Challenge: Increase in skimming incidents

A large Australian retail bank was experiencing a large spike in ATM skimming incidents for debit cards but was unsure of the full extent of its current and future exposure. Moreover, they did not know what action to take to prevent further cases – and how much this would cost.

QVARTZ Analytics proposed a project to understand the exposure and further to explore options on how to resolve the situation and create implementable recommendations, including a business case on how to move forward.

Solution: New analytics detection model

Using the data available on past cases of ATM skimming, several different patterns of fraudulent transactions occurring after card details had been skimmed were uncovered. One example was of small $2 transactions being made as a result of setting up a new mobile phone account, with the intention to test that the card details worked. This was followed by a large number of transactions.

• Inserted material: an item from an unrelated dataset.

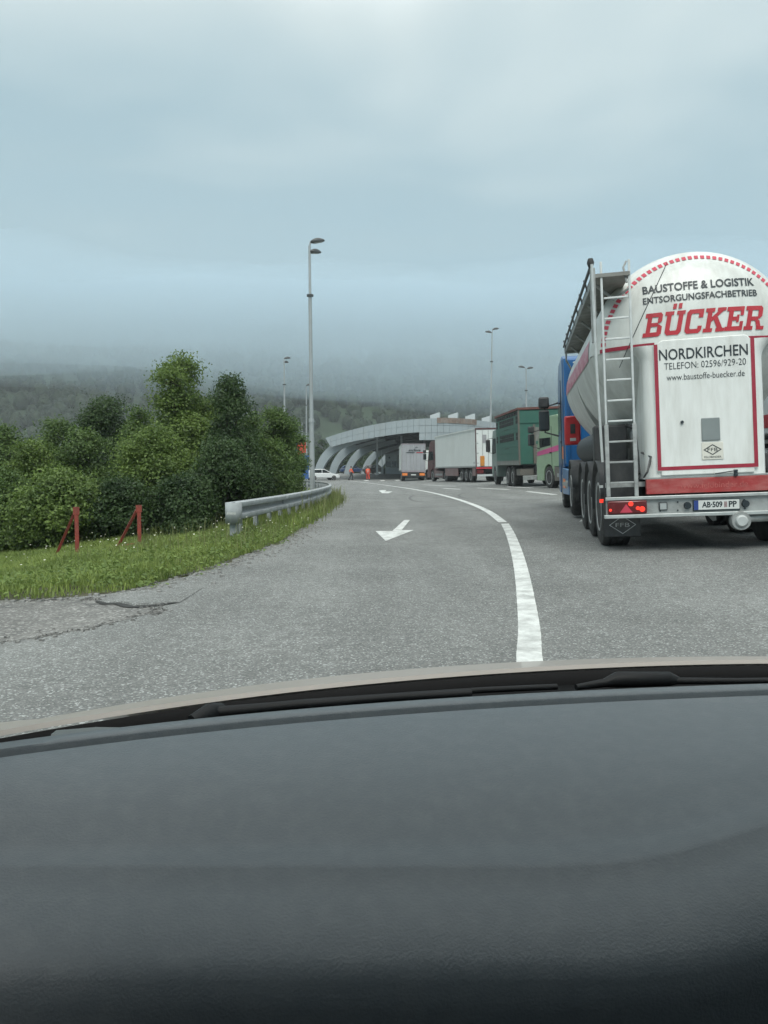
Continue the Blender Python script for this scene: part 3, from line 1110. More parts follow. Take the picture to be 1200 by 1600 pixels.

It was only as a result of these insights that the full set of past cases could be uncovered and quantified – and a forecast could be created of future losses to occur and their value.

Many options of picking up new skimming incidents were reviewed – and each option was costed for development, implementation in the bank's current systems and projected effectiveness, and business cases developed. One of these business cases was approved. QVARTZ Analytics then ran the project and built the analytics detection models and created the plan for implementation and ongoing operations.  

Impact: Early detection leading to significant savings

The business case showed that if less than AUD 1 million was spent to develop the fraud detection system, then an estimated AUD 1.5-2 million would be saved over the next three years. Equivalent savings would continue after this time with no additional expense required. It should however be noted that new patterns of skimming will continue to emerge that require proactive detection and addition to this framework.

QVARTZ Analytics also created a related tool to provide early detection of the common point of purchase where the initial compromise of account details occurred. Using a newly developed innovative technique, the location, ATM or merchant terminal and start and end time of the compromise event is uncovered from many millions of transactions worth of data. This allows other cards currently unknowingly affected to be blocked and replaced before the fraudulent transactions occur.